Stated task
In the material below, list every line carrying the string "parts".

Supplied data
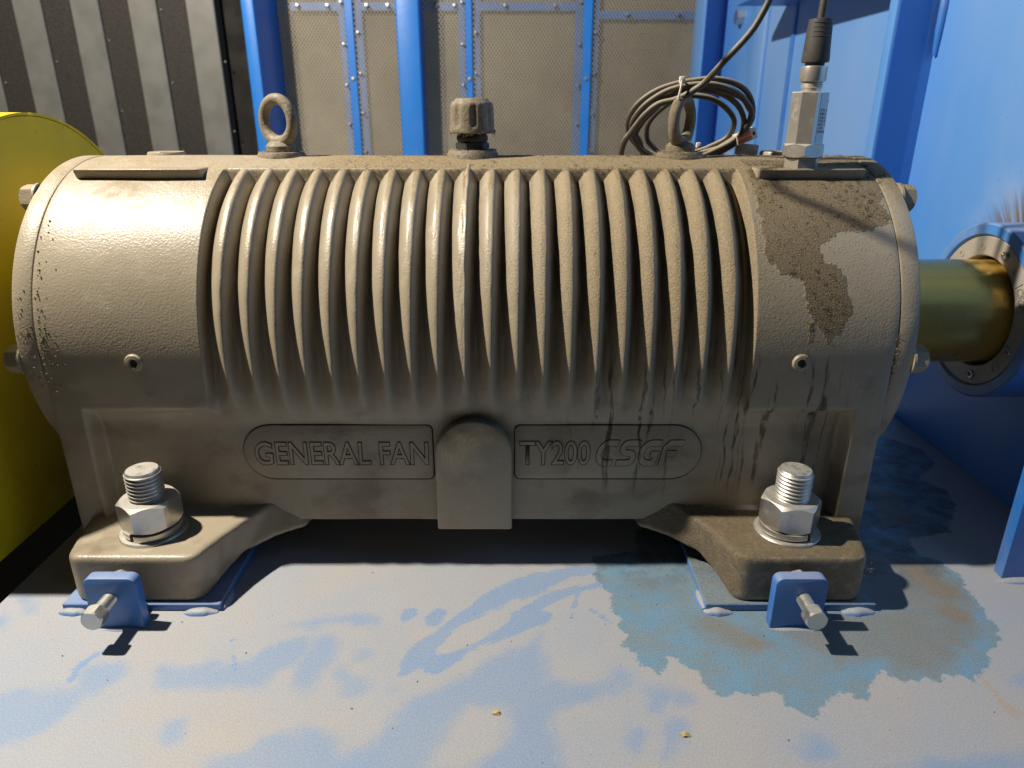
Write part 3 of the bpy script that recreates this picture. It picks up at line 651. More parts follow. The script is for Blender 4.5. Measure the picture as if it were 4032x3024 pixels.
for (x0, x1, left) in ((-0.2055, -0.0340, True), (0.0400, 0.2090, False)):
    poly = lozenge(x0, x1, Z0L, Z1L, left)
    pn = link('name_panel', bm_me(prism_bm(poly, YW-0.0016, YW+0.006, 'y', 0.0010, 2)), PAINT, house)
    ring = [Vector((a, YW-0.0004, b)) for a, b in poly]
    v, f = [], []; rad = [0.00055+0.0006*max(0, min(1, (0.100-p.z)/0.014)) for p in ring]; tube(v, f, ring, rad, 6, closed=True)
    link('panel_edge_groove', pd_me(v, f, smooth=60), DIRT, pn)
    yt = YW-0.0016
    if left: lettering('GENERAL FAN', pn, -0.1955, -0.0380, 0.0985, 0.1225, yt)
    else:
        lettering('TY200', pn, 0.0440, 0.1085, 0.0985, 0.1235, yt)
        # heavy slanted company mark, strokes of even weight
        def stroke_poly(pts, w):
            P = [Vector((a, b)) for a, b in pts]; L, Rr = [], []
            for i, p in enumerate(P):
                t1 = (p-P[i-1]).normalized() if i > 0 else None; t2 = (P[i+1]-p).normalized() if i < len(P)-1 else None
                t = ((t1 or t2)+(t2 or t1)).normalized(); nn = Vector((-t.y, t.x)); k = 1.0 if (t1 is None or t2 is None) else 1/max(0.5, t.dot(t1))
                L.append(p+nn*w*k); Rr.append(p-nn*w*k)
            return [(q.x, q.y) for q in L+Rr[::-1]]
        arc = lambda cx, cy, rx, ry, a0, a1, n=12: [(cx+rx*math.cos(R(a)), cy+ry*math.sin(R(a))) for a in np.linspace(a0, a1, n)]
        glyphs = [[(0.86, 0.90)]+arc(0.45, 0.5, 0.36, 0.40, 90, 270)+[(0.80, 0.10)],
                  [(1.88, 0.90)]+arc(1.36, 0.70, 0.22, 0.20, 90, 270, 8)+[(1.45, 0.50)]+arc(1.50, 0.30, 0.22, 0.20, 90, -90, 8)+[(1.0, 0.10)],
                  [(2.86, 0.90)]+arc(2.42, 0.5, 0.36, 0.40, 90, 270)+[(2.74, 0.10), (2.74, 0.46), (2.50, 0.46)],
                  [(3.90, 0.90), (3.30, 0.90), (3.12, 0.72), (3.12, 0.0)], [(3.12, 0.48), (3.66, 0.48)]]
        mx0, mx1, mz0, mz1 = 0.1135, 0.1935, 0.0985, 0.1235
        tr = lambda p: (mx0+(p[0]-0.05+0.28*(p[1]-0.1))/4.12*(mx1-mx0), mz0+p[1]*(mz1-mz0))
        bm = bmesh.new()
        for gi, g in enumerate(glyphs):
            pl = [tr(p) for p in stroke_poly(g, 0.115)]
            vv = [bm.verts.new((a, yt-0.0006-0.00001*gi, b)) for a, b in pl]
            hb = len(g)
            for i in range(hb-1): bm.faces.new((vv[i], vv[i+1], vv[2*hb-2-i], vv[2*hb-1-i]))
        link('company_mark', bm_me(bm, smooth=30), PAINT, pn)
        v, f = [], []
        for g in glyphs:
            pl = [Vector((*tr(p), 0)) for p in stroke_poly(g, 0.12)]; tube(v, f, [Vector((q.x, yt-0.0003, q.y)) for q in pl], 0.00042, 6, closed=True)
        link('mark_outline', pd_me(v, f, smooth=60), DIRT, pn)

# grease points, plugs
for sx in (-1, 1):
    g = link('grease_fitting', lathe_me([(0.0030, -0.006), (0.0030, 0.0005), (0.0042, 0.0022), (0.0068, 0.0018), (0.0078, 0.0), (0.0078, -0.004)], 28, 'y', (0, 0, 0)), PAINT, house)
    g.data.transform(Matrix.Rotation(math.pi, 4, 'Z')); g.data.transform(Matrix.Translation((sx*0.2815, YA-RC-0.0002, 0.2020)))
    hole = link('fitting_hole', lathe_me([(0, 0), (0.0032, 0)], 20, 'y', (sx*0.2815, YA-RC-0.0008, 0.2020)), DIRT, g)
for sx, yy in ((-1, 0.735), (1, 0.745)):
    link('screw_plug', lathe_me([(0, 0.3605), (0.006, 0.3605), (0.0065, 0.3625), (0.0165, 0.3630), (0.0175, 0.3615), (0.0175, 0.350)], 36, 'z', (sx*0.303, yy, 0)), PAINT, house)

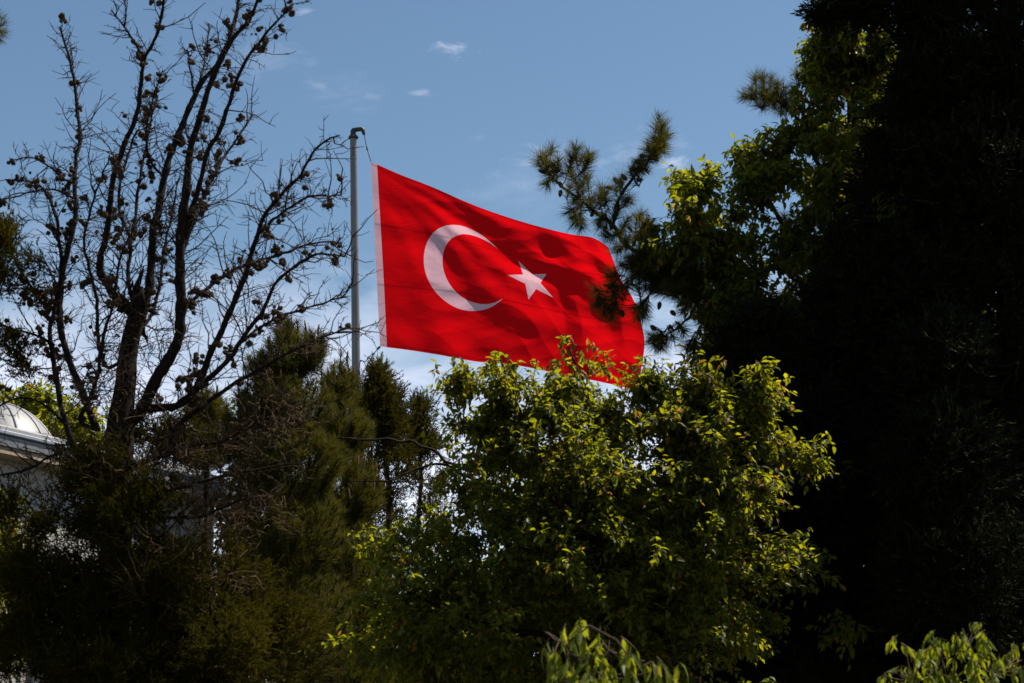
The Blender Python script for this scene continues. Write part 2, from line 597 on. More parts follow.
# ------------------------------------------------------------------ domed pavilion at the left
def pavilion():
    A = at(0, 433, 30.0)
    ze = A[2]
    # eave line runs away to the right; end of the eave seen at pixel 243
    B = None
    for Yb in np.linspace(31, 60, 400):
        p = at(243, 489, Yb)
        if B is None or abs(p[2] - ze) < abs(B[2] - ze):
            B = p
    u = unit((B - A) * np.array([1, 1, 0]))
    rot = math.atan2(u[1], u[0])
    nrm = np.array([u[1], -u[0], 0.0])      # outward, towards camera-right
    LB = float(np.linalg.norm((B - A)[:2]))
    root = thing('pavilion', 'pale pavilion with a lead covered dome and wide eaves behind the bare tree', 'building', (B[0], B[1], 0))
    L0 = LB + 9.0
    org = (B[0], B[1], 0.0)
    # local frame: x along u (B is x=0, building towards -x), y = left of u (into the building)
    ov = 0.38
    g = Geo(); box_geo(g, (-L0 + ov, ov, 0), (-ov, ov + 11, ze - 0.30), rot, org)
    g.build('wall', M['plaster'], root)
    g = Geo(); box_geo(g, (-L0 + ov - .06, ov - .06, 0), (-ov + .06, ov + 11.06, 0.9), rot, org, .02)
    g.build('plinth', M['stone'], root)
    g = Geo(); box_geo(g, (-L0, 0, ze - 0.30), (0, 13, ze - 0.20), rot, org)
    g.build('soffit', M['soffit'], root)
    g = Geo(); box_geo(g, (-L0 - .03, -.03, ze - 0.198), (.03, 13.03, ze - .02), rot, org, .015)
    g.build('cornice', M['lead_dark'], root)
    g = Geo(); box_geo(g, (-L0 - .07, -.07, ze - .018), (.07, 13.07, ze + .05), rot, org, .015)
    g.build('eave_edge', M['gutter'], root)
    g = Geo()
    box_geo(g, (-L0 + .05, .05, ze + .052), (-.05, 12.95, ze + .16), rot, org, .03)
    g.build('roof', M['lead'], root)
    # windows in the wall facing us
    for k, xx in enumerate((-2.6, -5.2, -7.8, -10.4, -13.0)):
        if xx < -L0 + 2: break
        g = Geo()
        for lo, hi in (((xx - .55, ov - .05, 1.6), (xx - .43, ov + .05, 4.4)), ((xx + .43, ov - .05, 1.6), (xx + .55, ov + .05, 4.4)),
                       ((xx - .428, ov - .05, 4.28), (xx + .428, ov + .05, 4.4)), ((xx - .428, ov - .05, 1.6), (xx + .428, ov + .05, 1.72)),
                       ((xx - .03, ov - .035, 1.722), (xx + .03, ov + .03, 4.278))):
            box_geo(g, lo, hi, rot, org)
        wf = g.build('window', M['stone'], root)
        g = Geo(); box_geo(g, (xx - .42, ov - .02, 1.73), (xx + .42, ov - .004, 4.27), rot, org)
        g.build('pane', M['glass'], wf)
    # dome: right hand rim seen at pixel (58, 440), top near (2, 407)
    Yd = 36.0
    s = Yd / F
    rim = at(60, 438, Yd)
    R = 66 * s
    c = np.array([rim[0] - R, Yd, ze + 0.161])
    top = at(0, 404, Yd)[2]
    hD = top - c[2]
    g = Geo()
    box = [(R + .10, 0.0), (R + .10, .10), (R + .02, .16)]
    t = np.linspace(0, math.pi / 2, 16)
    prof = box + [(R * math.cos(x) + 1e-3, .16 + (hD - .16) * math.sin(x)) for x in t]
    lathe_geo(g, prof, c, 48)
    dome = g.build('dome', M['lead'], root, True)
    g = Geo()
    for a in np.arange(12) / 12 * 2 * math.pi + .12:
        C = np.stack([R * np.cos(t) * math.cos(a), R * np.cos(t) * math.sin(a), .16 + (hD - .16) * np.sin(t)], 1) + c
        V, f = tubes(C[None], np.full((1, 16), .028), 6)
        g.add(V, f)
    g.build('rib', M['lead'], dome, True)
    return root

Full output
Write part 3 of the bpy script that recreates this picture. It picks up at line 651. More parts follow. The script is for Blender 4.5. Measure the picture as if it were 4032x3024 pixels.
The Blender Python script for this scene continues. Write part 2, from line 597 on. More parts follow.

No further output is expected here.